The work of the Jewish Mission in the Ghetto ought to be the interpretation of the spirit of Christianity, so that it might remove suspicion and prejudice, and not increase them. Making converts in that mechanical way used in the revival service of the past is as obnoxious to the sensible Christian as it is to the sensitive Jew; while the coddling of the convert and his exhibition as an example do more harm than good. A true interpretation of Jesus by Christian people in the churches and out of them, a touch of kindness here and there without a thought of definite results, the treating of the Jew as a man and not as a special species, would do more to reach the Jewish soul than any organized missionary effort with which I am acquainted.
The two great social factors of the Ghetto are the Yiddish newspapers and the theatre, each of them in some degree entering into the life of every dweller in the Ghetto, as indeed each of them is a mixture of good and ill; a battle-field of past ideals and modern aspirations. The paper most in evidence on the street is the _Jewish Vorwaerts_, the Social Democratic organ; if all its readers were adherents of this political faith, its strength would be enormous. A careful examination of this subject shows that there are about three thousand Social Democrats in the Ghetto, and that three hundred of that number are of the extreme type. The politics of the Ghetto used to be very uniform; they were Democratic; years ago a Jewish Republican was a curiosity, to-day he is a very important minority. Tammany had a very strong hold upon this district, and even to-day the Tammany district leader is its political saint.
To “fix and be fixed” used to be considered no crime, and is still winked at with both eyes, although every time that Tammany is defeated, the Ghetto has a few less crooked windings. To evade the law is a vice brought from the lawlessness of Russia, and the political tutelage of the East side of New York has not improved the situation. The Hearst influence is felt here in a remarkable degree, and the New York _Evening Journal_ is a great power for both good and ill.
The Jewish immigrant receives his first training for citizenship in one of the lodges or societies of which there are legions.
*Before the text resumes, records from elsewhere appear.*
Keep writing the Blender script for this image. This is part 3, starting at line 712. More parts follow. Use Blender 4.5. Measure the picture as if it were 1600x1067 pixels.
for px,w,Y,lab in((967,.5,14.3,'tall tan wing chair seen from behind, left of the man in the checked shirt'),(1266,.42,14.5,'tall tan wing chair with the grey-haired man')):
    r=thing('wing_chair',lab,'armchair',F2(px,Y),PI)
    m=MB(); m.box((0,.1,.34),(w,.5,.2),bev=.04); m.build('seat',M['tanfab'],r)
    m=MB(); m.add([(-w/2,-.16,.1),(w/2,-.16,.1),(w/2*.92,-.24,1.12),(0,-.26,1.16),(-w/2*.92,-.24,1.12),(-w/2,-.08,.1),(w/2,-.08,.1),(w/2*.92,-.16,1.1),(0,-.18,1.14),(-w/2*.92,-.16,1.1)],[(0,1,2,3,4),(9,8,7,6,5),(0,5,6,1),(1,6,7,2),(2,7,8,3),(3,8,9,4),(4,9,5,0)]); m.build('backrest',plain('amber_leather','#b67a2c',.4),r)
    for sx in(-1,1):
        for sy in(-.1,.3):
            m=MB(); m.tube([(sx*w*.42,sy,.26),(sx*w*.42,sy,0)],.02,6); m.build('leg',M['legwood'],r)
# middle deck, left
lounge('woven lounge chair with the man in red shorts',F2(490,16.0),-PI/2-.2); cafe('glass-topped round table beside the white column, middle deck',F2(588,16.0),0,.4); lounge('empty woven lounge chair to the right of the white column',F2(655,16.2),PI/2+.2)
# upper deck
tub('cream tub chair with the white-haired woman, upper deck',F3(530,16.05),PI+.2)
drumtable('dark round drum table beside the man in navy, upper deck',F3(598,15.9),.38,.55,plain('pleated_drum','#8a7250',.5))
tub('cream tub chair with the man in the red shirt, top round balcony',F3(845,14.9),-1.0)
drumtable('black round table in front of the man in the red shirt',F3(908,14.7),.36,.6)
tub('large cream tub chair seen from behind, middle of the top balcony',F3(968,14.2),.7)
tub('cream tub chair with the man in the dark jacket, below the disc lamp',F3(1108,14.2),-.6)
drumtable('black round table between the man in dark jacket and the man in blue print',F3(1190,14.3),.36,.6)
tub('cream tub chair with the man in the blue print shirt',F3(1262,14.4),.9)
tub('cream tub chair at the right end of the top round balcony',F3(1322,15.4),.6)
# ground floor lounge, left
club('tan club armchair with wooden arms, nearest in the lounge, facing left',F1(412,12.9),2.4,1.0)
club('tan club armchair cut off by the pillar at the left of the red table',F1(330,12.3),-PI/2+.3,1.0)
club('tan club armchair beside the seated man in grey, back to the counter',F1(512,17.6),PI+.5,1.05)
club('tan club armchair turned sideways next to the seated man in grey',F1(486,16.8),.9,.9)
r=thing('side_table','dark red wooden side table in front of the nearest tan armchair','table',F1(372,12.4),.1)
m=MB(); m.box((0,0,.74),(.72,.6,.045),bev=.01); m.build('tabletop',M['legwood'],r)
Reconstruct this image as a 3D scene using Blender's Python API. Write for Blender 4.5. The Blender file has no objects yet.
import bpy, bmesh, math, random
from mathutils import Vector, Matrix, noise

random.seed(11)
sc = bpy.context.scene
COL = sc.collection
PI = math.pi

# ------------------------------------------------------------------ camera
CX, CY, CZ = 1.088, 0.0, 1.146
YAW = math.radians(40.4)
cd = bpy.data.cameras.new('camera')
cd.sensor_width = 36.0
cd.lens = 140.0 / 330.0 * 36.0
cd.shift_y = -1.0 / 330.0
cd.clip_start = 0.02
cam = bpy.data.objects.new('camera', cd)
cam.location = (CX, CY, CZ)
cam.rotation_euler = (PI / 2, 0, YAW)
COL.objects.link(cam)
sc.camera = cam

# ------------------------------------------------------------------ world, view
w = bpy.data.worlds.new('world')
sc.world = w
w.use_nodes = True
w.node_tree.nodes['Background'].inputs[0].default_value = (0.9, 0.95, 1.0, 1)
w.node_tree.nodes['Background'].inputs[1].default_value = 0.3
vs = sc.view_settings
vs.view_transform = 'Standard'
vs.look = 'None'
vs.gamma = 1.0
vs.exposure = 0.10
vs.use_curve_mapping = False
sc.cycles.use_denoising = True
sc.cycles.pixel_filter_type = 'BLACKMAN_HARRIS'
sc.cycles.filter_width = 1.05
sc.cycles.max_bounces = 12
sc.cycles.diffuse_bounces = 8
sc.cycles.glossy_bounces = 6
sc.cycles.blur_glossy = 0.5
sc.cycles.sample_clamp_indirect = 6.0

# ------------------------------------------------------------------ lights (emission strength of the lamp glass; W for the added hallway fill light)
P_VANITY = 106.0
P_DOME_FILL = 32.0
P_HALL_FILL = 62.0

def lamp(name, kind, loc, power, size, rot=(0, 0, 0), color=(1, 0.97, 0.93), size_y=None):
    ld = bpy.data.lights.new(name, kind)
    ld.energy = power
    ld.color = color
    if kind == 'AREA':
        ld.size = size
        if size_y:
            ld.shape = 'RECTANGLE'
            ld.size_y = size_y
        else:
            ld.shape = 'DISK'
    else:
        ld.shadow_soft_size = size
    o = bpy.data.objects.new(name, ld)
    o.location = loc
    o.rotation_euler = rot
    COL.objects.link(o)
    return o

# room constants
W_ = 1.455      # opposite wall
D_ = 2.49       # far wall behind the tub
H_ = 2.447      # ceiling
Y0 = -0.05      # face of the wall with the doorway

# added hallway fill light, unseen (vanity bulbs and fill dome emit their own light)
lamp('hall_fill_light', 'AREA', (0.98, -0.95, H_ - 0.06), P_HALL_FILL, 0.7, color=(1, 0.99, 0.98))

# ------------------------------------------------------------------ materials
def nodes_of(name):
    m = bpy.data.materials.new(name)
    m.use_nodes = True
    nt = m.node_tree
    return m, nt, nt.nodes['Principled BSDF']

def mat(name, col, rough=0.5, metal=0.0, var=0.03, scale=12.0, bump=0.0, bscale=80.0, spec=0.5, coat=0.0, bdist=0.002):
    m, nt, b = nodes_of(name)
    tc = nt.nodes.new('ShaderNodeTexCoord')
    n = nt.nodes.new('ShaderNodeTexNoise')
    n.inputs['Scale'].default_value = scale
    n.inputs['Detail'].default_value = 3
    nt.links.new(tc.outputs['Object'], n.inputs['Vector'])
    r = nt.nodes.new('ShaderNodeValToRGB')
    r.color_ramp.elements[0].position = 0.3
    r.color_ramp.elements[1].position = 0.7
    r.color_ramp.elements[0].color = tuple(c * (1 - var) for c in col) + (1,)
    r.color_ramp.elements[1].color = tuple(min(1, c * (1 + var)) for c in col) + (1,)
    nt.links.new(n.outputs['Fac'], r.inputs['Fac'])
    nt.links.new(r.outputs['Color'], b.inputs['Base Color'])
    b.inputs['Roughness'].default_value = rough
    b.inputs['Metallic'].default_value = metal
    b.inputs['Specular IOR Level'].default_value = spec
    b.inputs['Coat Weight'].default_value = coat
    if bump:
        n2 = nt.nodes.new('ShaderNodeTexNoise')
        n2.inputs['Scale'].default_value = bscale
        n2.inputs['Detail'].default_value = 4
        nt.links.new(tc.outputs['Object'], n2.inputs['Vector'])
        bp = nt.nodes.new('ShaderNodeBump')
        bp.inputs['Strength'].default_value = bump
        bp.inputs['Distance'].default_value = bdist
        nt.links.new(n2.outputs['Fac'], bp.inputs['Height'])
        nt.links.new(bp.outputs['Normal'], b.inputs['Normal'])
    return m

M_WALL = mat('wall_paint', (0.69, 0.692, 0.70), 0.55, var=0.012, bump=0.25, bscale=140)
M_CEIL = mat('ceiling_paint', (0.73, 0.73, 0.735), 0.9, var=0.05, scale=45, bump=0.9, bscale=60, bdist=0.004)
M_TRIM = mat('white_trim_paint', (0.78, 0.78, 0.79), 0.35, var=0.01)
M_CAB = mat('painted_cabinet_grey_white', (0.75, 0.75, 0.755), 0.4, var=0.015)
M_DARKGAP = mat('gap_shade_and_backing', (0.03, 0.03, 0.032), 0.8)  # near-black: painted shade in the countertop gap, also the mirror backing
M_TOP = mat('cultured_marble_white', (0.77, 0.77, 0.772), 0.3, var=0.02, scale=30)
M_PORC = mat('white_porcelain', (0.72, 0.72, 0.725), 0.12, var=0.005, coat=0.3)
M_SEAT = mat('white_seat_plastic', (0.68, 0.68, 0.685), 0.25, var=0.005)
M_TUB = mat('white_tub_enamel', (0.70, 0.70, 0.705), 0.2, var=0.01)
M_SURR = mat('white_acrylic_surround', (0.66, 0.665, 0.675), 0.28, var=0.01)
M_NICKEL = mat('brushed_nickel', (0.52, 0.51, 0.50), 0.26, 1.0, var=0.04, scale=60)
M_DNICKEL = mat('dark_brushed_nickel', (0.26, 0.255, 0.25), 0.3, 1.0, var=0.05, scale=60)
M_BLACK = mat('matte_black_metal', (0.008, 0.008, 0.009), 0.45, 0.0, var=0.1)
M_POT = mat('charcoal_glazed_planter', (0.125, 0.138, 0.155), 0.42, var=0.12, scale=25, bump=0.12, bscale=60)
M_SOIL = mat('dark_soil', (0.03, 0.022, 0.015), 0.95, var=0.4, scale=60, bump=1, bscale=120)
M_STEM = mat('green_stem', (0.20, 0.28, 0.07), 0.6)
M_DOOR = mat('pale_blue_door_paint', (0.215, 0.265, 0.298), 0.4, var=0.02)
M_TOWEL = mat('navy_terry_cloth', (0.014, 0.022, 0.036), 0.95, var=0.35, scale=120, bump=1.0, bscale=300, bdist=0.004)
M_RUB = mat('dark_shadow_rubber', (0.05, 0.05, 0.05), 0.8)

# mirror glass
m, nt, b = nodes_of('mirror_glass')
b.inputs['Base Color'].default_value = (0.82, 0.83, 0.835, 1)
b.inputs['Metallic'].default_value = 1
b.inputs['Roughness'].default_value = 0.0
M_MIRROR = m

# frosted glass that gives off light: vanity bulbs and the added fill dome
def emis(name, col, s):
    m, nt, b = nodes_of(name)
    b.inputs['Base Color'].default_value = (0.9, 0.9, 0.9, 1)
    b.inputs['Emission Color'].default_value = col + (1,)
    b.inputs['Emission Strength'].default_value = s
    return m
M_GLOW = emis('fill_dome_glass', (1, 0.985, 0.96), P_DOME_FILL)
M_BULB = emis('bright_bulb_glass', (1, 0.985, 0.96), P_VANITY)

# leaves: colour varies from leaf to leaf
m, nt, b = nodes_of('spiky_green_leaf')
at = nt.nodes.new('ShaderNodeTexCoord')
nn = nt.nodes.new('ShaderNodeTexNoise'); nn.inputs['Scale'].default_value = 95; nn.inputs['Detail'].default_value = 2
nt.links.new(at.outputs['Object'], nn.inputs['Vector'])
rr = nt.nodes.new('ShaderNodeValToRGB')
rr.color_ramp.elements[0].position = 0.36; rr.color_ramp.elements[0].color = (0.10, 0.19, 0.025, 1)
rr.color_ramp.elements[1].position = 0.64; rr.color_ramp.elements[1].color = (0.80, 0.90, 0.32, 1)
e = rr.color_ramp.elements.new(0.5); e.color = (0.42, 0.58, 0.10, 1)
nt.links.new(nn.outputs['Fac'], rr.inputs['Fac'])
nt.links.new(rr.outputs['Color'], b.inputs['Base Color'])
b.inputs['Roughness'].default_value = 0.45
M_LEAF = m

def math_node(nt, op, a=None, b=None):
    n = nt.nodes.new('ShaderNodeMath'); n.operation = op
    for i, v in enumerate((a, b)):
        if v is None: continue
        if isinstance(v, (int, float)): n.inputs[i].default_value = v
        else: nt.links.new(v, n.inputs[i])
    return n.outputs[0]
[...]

Here he becomes conscious of himself; and above all, he can talk, and unlock the flood-gates of unexpressed emotion.
I attended a “meetunk” as it is called, of a “Sick and Benefit Society,” and I think it is typical of all of them. The “meetunk” was held on Lewis Street, in a hall on the top story of a rather old and rickety building. Underneath the lodge room is a dance hall, beneath that a synagogue, and a saloon occupies the basement. The occasion was a public installation of officers, and the ladies were invited. To one who has seen these people in their old environment, the change seems miraculous. The men wore the very best and cleanest clothing, and the women were obtrusively stylish.